# Data shown
## begin

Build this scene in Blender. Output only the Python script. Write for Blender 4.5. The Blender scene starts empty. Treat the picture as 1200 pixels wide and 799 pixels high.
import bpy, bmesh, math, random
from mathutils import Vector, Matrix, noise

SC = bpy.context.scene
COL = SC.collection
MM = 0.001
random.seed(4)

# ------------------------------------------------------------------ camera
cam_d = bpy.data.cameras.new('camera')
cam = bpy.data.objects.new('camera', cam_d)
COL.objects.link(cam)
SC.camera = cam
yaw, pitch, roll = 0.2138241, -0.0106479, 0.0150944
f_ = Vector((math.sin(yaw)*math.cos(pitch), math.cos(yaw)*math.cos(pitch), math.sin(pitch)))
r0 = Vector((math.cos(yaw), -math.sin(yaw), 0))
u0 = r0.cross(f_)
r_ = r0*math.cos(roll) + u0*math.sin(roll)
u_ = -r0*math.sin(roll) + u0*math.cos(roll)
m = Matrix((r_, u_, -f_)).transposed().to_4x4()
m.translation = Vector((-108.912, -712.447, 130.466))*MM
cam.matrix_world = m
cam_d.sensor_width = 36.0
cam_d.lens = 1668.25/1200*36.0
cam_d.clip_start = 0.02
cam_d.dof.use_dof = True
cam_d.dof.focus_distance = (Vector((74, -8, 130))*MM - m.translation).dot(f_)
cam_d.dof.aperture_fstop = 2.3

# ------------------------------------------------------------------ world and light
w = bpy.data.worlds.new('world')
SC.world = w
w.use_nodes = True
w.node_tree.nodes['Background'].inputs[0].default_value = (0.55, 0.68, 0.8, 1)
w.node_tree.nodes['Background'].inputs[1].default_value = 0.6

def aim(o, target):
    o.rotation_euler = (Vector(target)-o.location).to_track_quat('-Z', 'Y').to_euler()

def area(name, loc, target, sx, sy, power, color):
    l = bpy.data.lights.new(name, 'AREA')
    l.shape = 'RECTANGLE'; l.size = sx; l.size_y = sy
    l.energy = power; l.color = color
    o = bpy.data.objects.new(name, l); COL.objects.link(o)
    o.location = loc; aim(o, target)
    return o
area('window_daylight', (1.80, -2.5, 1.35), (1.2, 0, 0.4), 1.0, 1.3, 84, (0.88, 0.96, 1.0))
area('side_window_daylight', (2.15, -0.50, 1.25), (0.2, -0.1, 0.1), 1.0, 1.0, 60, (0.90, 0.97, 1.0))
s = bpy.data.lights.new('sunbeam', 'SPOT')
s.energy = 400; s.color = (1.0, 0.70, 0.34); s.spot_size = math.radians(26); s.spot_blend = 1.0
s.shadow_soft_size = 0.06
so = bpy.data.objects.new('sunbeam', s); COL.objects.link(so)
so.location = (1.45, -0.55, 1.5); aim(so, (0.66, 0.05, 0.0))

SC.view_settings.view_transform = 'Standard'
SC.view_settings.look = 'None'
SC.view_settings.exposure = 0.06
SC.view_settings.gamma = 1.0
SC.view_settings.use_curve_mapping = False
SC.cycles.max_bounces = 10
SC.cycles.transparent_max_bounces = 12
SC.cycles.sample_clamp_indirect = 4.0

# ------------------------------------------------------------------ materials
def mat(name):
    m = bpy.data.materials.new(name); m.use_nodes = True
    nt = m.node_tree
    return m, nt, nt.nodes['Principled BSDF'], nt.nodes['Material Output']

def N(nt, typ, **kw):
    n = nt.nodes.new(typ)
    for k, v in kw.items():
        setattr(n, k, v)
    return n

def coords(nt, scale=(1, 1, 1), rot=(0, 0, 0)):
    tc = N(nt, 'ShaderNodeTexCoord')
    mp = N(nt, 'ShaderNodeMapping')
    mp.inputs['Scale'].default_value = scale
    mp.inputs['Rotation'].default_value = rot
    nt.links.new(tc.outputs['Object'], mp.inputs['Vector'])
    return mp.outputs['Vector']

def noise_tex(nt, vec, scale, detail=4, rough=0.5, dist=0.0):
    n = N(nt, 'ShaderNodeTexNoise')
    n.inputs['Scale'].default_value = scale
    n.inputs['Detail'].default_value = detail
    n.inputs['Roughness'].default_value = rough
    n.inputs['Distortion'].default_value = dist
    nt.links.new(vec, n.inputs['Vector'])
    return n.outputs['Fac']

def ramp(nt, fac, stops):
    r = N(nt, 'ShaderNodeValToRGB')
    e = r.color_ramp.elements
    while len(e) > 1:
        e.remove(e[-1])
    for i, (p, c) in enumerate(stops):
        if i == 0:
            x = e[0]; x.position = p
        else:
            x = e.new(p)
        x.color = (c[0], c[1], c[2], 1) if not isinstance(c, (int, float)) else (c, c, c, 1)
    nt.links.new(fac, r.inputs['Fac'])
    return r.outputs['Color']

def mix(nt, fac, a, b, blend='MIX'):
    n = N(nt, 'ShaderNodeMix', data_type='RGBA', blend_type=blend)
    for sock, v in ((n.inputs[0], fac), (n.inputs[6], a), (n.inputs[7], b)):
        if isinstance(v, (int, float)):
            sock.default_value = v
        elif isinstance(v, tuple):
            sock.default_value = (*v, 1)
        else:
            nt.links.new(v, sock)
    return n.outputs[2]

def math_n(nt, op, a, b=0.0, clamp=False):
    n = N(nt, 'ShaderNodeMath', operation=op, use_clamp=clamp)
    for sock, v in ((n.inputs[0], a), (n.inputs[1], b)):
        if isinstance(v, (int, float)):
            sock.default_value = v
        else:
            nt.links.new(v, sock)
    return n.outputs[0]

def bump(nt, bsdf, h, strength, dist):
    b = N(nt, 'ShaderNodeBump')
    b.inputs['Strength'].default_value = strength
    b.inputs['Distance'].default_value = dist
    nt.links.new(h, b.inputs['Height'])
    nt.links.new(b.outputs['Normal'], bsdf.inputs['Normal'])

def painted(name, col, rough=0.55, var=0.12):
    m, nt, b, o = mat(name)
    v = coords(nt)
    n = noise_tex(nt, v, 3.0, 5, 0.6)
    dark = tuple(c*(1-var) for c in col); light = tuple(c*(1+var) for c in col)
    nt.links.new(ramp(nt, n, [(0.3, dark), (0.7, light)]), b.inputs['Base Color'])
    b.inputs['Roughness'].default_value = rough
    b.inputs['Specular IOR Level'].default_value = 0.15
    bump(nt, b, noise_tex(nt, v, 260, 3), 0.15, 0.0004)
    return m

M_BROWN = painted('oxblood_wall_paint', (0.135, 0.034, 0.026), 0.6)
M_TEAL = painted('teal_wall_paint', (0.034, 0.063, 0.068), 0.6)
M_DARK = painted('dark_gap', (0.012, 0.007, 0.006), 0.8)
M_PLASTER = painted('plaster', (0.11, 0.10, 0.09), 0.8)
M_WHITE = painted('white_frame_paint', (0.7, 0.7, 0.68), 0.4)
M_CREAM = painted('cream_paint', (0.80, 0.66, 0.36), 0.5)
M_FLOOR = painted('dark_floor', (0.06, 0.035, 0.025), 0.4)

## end

# Work to be completed
What is needed is an exact copy of the lines from the start of the listing through the line where "random.seed(4)" sits, please, both end lines included and nothing more.

# In response
Build this scene in Blender. Output only the Python script. Write for Blender 4.5. The Blender scene starts empty. Treat the picture as 1200 pixels wide and 799 pixels high.
import bpy, bmesh, math, random
from mathutils import Vector, Matrix, noise

SC = bpy.context.scene
COL = SC.collection
MM = 0.001
random.seed(4)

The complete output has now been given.